Art Handlers and Auctioneers Involved in Shocking Drouot Scam Get Jail Time

The French auction house fired the art handlers in 2010 and became a civil plaintiff in the trial.

The Drouot auction house in Paris. Courtesy Drouot.
The Drouot auction house in Paris. Courtesy Drouot.

Sentences have been handed out to 38 ex-workers from the Drouot auction house in Paris after a scam involving the theft of high priced art, jewels, and antiques from wealthy estates was exposed, shocking the French art world.

Yesterday, a Paris court gave 35 ex-art handlers sentences of up to three years with an 18-month suspended sentence and fines of €60,000 ($67,000), and three ex-auctioneers were given suspended sentences of up to 18 months and fined €25,000 ($140,486), AFP reports.

The scam was based around the selling of un-inventoried items from the estates of wealthy people whose past items were sent to Drouot for auction. An inquiry was launched in 2009, following an anonymous tip that a member of the art handlers union, l’Union des commissionnaires de l’Hôtel des Ventes (UCHV), was in possession of a stolen painting by Realist master Gustave Courbet, leading authorities to investigate both the auction house and the union.

Seven years later, charges were brought against 40 art handlers and auctioneers resulting in these 38 convictions and the dissolution of the UCVH, which was also fined €220,000 ($224,770).

French lawyer Leon Lef Forster, who defend nine Drouot workers at trial. Photo / AFP / THOMAS SAMSON /Getty

French lawyer Leon Lef Forster, who defended nine Drouot workers at trial. Photo AFP/THOMAS SAMSON/Getty.

The sentenced art handlers, part of a group known as “Les Savoyards” and hailing from the Alpine region of Savoie, had monopolized all the transport and handling of items for Drouot. They are also referred to as the “Cols Rouge,” due to a red trim on the collars of their black uniforms.

Membership of the clandestine group was purchased from an outgoing member, and any newcomer would have to commit a theft as initiation. The art handlers in question would steal items when emptying the homes of wealthy people who had died, taking items of value which had not been inventoried.

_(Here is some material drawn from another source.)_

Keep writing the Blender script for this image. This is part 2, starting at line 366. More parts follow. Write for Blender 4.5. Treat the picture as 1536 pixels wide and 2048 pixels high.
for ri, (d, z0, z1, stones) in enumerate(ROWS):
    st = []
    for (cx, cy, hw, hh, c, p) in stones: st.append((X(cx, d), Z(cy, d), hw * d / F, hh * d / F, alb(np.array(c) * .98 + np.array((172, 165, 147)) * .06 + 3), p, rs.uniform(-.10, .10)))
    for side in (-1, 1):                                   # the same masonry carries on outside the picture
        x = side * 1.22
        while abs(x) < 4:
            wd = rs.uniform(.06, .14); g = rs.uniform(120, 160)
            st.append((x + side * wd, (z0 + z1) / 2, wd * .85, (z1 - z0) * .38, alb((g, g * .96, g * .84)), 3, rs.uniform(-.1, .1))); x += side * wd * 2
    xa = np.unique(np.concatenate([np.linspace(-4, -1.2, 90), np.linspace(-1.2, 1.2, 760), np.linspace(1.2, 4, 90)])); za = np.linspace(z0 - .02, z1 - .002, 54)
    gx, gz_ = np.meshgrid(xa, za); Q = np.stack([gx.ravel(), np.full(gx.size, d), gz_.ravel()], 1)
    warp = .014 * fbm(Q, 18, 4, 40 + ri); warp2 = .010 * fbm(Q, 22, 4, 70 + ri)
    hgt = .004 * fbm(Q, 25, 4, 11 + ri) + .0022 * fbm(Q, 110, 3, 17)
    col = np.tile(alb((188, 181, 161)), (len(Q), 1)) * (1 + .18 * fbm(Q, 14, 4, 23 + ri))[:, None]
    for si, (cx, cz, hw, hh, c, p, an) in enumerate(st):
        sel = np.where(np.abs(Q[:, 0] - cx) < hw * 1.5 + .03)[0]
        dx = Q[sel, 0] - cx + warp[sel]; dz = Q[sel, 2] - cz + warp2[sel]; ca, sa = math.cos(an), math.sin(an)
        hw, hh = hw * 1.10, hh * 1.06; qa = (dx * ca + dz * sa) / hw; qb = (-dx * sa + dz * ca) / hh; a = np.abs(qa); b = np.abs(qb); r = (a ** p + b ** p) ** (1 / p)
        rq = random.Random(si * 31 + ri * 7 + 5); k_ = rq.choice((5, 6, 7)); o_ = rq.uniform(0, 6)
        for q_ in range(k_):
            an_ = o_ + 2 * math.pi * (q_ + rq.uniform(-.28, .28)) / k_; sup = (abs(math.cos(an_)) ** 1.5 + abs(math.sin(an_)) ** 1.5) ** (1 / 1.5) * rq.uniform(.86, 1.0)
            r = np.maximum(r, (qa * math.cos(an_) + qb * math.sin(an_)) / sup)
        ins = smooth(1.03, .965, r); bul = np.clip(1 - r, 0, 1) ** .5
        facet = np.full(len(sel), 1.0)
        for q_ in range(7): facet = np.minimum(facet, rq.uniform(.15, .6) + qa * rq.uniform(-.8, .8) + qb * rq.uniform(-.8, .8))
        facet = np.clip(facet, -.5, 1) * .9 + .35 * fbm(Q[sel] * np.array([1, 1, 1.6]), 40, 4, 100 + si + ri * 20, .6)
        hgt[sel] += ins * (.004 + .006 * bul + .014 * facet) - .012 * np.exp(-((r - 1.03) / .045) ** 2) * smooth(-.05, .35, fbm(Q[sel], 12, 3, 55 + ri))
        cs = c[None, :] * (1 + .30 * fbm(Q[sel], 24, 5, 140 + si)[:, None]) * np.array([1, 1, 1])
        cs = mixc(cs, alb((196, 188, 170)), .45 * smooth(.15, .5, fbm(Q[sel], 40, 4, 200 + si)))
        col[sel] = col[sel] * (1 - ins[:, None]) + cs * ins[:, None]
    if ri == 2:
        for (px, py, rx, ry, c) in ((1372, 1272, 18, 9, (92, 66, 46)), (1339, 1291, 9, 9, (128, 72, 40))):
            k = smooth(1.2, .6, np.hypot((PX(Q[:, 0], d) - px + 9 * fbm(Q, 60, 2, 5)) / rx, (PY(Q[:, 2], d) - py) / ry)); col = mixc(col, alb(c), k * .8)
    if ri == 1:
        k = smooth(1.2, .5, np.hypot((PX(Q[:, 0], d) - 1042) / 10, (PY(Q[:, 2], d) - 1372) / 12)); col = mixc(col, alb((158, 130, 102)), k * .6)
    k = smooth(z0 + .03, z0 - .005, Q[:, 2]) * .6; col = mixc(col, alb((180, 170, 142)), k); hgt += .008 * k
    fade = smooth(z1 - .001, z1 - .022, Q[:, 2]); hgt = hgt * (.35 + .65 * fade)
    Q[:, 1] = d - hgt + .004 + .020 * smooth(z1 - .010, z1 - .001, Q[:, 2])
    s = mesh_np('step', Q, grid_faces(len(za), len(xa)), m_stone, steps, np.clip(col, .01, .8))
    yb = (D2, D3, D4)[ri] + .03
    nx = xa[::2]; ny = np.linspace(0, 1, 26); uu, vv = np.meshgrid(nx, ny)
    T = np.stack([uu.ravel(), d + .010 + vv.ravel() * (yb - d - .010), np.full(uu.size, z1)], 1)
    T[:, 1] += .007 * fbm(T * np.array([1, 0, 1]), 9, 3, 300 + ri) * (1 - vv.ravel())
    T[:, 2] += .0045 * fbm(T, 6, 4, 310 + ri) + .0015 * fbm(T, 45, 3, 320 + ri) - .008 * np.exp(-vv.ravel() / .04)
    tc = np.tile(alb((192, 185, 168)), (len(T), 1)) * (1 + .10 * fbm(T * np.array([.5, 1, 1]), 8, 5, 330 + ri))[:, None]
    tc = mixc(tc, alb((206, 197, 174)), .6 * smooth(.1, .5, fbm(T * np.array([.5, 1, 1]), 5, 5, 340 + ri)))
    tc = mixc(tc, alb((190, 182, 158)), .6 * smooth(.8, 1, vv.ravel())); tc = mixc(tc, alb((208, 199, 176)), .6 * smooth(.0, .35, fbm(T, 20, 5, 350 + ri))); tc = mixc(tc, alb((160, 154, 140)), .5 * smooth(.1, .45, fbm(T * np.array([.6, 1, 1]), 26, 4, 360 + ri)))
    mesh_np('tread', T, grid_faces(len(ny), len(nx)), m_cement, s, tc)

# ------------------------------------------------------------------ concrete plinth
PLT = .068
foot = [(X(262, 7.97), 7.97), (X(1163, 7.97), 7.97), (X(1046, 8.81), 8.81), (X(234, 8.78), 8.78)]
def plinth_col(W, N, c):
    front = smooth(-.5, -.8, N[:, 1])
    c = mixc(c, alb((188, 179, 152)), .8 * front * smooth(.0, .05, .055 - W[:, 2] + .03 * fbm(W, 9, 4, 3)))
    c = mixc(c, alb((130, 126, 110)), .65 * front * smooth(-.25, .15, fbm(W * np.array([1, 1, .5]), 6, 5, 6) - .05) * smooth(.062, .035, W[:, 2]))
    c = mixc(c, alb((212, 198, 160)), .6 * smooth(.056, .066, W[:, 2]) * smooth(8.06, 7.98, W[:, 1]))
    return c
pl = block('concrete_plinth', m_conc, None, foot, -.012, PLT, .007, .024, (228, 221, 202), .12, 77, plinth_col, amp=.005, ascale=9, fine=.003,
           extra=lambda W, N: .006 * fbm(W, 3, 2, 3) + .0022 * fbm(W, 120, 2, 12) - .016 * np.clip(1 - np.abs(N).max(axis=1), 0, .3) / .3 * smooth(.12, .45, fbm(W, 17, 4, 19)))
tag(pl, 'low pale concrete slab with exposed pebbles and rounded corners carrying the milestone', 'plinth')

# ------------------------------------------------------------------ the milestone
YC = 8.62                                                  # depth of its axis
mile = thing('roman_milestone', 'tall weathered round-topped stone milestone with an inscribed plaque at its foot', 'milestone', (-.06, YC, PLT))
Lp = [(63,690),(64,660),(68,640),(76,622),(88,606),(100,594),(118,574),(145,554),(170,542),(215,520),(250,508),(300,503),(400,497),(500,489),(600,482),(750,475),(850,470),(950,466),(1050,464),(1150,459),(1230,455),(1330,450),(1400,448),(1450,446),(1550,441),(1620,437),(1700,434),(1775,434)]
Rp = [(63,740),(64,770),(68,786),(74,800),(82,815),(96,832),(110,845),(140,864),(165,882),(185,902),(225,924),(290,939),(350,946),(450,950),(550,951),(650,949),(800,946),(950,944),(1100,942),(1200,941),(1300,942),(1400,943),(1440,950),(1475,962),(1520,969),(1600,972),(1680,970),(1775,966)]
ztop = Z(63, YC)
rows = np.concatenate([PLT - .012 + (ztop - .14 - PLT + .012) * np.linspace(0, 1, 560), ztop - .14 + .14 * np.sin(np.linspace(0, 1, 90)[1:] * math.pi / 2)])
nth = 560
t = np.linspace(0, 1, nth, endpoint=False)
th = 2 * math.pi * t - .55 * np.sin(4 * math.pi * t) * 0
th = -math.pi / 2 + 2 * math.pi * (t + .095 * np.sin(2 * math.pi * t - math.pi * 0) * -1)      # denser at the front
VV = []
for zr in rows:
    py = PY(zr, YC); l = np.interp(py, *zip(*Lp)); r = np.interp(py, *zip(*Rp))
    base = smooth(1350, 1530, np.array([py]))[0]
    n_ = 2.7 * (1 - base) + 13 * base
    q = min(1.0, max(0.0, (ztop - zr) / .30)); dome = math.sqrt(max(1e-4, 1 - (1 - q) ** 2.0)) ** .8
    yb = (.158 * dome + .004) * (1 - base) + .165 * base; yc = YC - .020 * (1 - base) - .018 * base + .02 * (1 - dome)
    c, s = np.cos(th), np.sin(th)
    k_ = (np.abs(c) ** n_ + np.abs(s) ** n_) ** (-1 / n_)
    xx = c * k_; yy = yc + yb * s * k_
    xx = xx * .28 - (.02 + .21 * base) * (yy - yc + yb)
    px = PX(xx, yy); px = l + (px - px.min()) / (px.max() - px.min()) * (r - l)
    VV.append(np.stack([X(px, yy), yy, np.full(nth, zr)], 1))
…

In one instance, two Art Deco items by Eileen Gray disappeared in July 2006, only to reappear on the auction block at Drouot three months later, where they collectively fetched €1 million ($1,123,850).

When the scam was busted earlier this year, investigators discovered a “mountain” of jewelry, art, and antiques. Items stolen by the Cols Rouge also include Seascape Under Stormy Sky by Courbet, a 2.08 carat diamond, and lithographs by Henri Matisse and Marc Chagall.

There had long been suspicion over the lavish lifestyles of some of the art handlers in question, who in some cases owned luxury cars, and one even purchased a bar in Paris with the profits of his misdeeds.

According to AFP, the estate of French mime artist Marcel Marceau was apparently affected, and his daughters were left with a tax bill of several million euros as a result. Marceau’s daughters were one of many parties who sought damages in the trial. None have been awarded as of yet.

Drouot, founded in 1852, dropped the art handlers in question in 2010 and became a civil plaintiff in the trial.